I have asked thousands of ordinary people and they don't know 75% of gains will be taxed. Your salary is taxed each week at your marginal rates. So any capital gains will be taxed at your marginal rates, just like your salary. However, share and property gains will be added to your salary so will be taxed at your highest individual rate. This is quite a scary tax and the incentive to invest in shares and property will go down dramatically.

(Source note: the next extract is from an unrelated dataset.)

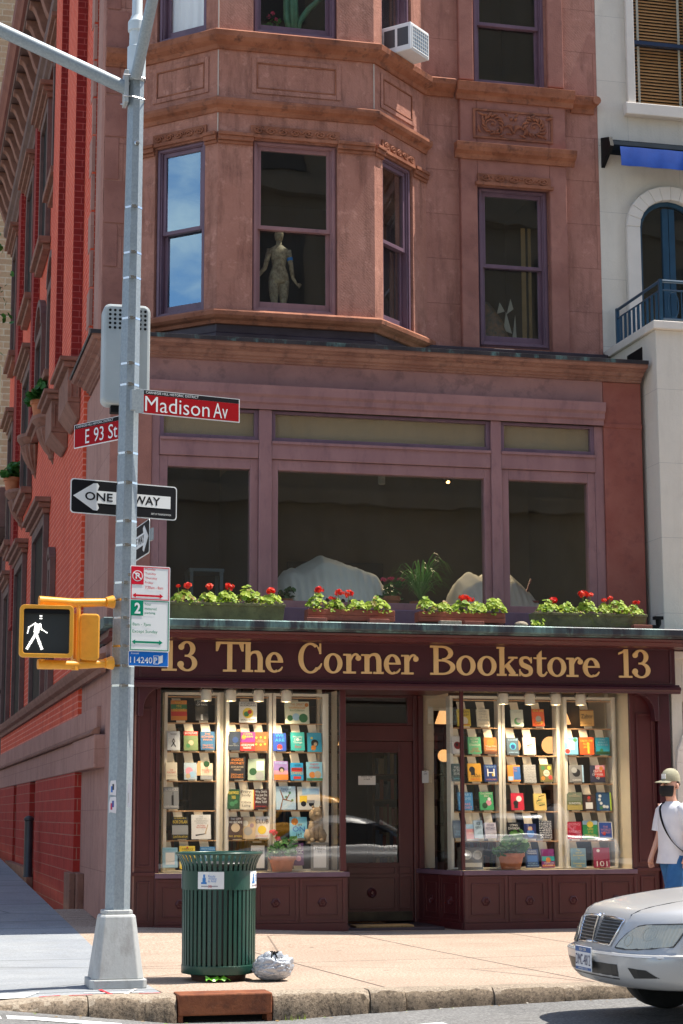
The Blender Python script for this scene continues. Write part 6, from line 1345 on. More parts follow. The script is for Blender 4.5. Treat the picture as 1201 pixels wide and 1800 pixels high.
# parking regulation sign
t, w = sign_frame('parking_sign', 'white parking sign with red upper panel and green lower panel on the pole front', 'street sign', 1.905, 15.15, 2.243, 15.22, 2.655)
plate(t, rrect(0, w, 0, .70, .012), wht, 0, .005, 'plate')
def outline(x0, x1, z0, z1, th, mat):
    m = MB(); m.frame(x0, x1, z0, z1, -.002, -.0001, th); m.build('border', mat, t, local=True)
outline(.008, w - .008, .423, .692, .006, red2); outline(.008, w - .008, .010, .415, .006, grn)
plate(t, rrect(.012, .115, .545, .688, .003), red2, -.003, -.0021, 'symbol'); 
m = MB(); m.disc_y((.062, -.003, .615), [(.045, 0), (.045, -.0006), (.0, -.0006)], 24); m.build('symbol', wht, t, local=True)
m = MB(); m.disc_y((.062, -.0037, .615), [(.038, 0), (.038, -.0006), (.0, -.0006)], 24); m.build('symbol', red2, t, local=True)
fit_text(t, 'P', .045, .080, .590, .640, wht, -.0046, 'symbol', .03); plate(t, [(.030, .638), (.036, .644), (.095, .592), (.089, .586)], wht, -.0054, -.0047, 'symbol')
for i, s in enumerate(('Monday', 'Tuesday', 'Thursday', 'Friday', '7:30am - 8am')): fit_text(t, s, .128, .128 + (.088, .092, .102, .068, .155)[i], .660 - i * .037, .683 - i * .037, red2, -.003)
def dbl(z, mat): plate(t, [(.02, z), (.05, z + .02), (.05, z + .008), (w - .09, z + .008), (w - .09, z + .02), (w - .06, z), (w - .09, z - .02), (w - .09, z - .008), (.05, z - .008), (.05, z - .02)], mat, -.003, -.0021, 'arrow')
dbl(.455, red2); dbl(.075, grn)
plate(t, rrect(.012, .115, .290, .410, .003), grn, -.003, -.0021, 'symbol'); fit_text(t, '2', .040, .090, .305, .395, wht, -.0046, bold=.03)
for i, s in enumerate(('hour', 'metered', 'parking')): fit_text(t, s, .128, .128 + (.055, .10, .09)[i], .375 - i * .037, .398 - i * .037, grn, -.003)
fit_text(t, '8am - 7pm', .025, .18, .20, .232, grn, -.003); fit_text(t, 'Except Sunday', .025, .24, .142, .175, grn, -.003)
m = MB()
for z in (.62, .20): m.box(-.02, .0, -.01, .014, z - .012, z + .012)
m.build('bracket', SS, t, local=True)
t, w = sign_frame('zone_sign', 'blue plate with white number 114240 below the parking sign', 'street sign', 1.900, 15.16, 2.238, 15.23, 2.535)
plate(t, rrect(0, w, 0, .122, .008), wht, 0, .004, 'plate'); plate(t, rrect(.005, w - .005, .005, .118, .006), blu, -.002, -.0001, 'field')
fit_text(t, '114240', .015, .205, .025, .075, wht, -.003, bold=.01); fit_text(t, 'Zone#', .02, .09, .095, .112, wht, -.003); fit_text(t, 'P', .222, .248, .03, .075, wht, -.003, bold=.03)
m = MB(); m.frame(.215, .262, .02, .09, -.0035, -.0021, .004); m.prism([(.263, .025), (.295, .035), (.295, .095), (.263, .085)], -.0035, -.0021); m.build('symbol', wht, t, local=True)
# control box behind the pole
t = thing('signal_box', 'pale grey rounded metal cabinet with rows of vent holes strapped behind the pole', 'signal cabinet', (1.89, 15.5, 4.77))
m = MB(); m.prism(rrect(-.2, .2, 0, .87, .06), 0, .2); m.build('case', worn('cabinet_grey', (.36, .40, .41), (.43, .47, .475), 2, .5, local=True, bstr=.05), t, local=True, bevel=.025)
m = MB()
for gx in (-.145, .07):
    for i in range(3):
        for j in range(5): m.disc_y((gx + i * .042, -.0005, .66 + j * .038), [(.012, .0), (.012, -.002), (.0, -.002)], 10)
m.build('vent_hole', M['black'], t, local=True)
m = MB(); m.box(-.12, .12, .06, .16, -.06, -.001); m.build('terminal', M['black'], t, local=True, bevel=.005)

# pedestrian signal
YL = M['yellow']
t = thing('pedestrian_signal', 'yellow pedestrian signal showing a white walking figure, bracketed to the pole', 'traffic signal', (1.77, 15.2, 2.55))
def g(x, y, z): return (x - 1.77, y - 15.2, z - 2.55)
m = MB(); m.tube([g(1.17, 15.08, 3.035), g(1.45, 15.12, 3.03), g(1.78, 15.22, 3.055)], [.042, .036, .032], 12); m.tube([g(1.715, 15.19, 3.05), g(1.775, 15.21, 3.055)], [.04, .055], 12); m.build('bracket', YL, t, local=True, smooth=True, auto=40)
m = MB(); m.tube([g(1.17, 15.08, 2.53), g(1.45, 15.12, 2.53), g(1.78, 15.22, 2.56)], [.040, .036, .032], 12); m.tube([g(1.715, 15.19, 2.555), g(1.775, 15.21, 2.56)], [.04, .055], 12); m.tube([g(1.47, 15.12, 2.53), g(1.47, 15.12, 2.49)], .03, 8); m.build('bracket', YL, t, local=True, smooth=True, auto=40)
for p_, q_, r_ in ((g(1.49, 15.12, 2.55), g(1.49, 15.12, 3.03), .018), (g(1.20, 15.08, 2.99), g(1.20, 15.08, 3.04), .03), (g(1.20, 15.08, 2.52), g(1.20, 15.08, 2.57), .03)): MB().tube([p_, q_], r_, 8).build('hinge', YL, t, local=True)
hs = bpy.data.objects.new('hs', None)
X0, X1, Z0, Z1 = 1.012, 1.435, 2.575, 2.99
m = MB(); m.box(*[v for a, b in zip(g(X0 + .01, 15.0, Z0 + .01), g(X1 - .01, 15.13, Z1 - .01)) for v in (a, b)]); hsg = m.build('housing', YL, t, local=True, bevel=.03)
a, b = g(X0, 14.94, Z0), g(X1, 15.0, Z1)
m = MB(); outer = rrect(a[0], b[0], a[2], b[2], .035); inner = rrect(a[0] + .03, b[0] - .03, a[2] + .03, b[2] - .03, .02)
m.loft([[(o[0], a[1], o[1]), (i[0], a[1], i[1]), (i[0], b[1], i[1]), (o[0], b[1], o[1])] for o, i in zip(outer + outer[:1], inner + inner[:1])], caps=False); m.build('visor', YL, t, local=True, bevel=.004)
m = MB(); m.prism(rrect(a[0] + .03, b[0] - .03, a[2] + .03, b[2] - .03, .02), b[1] - .02, b[1] - .005); m.build('lens', flat('signal_lens', (.018, .022, .022), .55), t, local=True)
m = MB(); m.box(a[0] + .03, b[0] - .03, a[1] + .01, b[1] - .021, b[2] - .065, b[2] - .031); m.build('lens_shade', M['black'], t, local=True)
# the walking figure: white LED dots in the figure's outline
led = flat('led', (.9, .9, .85), .4, emit=(1, .98, .92), es=1.15)
fx0, fz0 = a[0] + .045, a[2] + .068; m = MB(); rl_ = random.Random(2)
def limb(p, q, w0, w1, step=.0115):
    P0, Q0 = Vector(p), Vector(q); L = (Q0 - P0).length; n = max(1, int(L / step)); nn = Vector((-(Q0 - P0).y, (Q0 - P0).x)).normalized()
    for i in range(n + 1):
        c = P0 + (Q0 - P0) * i / n; w = w0 + (w1 - w0) * i / n; k = max(1, int(w / step))
        for j in range(k):
            o = nn * ((j - (k - 1) / 2) * step); x, z = c.x + o.x, c.y + o.y; m.box(fx0 + x - .0040, fx0 + x + .0040, b[1] - .026, b[1] - .0205, fz0 + z - .0040, fz0 + z + .0040)
limb((.122, .242), (.122, .262), .03, .03); limb((.098, .195), (.085, .11), .058, .042); limb((.08, .205), (.03, .17), .022, .02); limb((.03, .17), (.02, .125), .02, .016)
limb((.118, .20), (.13, .155), .022, .02); limb((.13, .155), (.172, .13), .018, .014); limb((.075, .10), (.045, .05), .032, .026); limb((.045, .05), (.018, .0), .026, .026); limb((.095, .10), (.115, .05), .032, .026); limb((.115, .05), (.135, .0), .026, .026)
m.build('walking_figure', led, t, local=True)
m = MB(); m.prism(rrect(*[g(1.50, 0, 0)[0], g(1.66, 0, 0)[0], g(0, 0, 2.57)[2], g(0, 0, 2.945)[2]], .03), -.10, .20); m.build('housing', YL, t, local=True, bevel=.012)
m = MB(); m.box(g(1.455, 0, 0)[0], g(1.505, 0, 0)[0], -.06, .16, g(0, 0, 2.58)[2], g(0, 0, 2.95)[2]); m.build('hinge', YL, t, local=True, bevel=.006)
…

Also negative gearing on shares and property will be quarantined until you make the final gain on sale. In shares case, this is when your margin loan interest is greater than your dividend income. According to Shorten, you will definately make a final gain on sale. The hide of the man to assume this. Read the mantra https://www.alp.org.au/negativegearing. Shorten says "any losses can be offset against the final gain on sale" Shorten says that only Anaesthetists and Finance managers are the only people negative gearing. Definately not nurses or hairdressers. Please everyone read the policy.
Most people have no understanding of the current CGT rules, let alone the proposed changes!
I'm firmly opposed to the CGT changes....it pays no respect to the impact of inflation. For example, if you purchase a property and hold it for 10 years, and were then to pay tax on the profits, what if the value only grew in line with CPI? So you are being taxed on the fact that you have held an asset which has NOT grown in value in REAL terms at all?
There should be a substantial discount to account for this fact, and to encourage individuals to invest in Growth assets, such as shares and property, and only pay substantial tax IF the asset grew above the rate of inflation.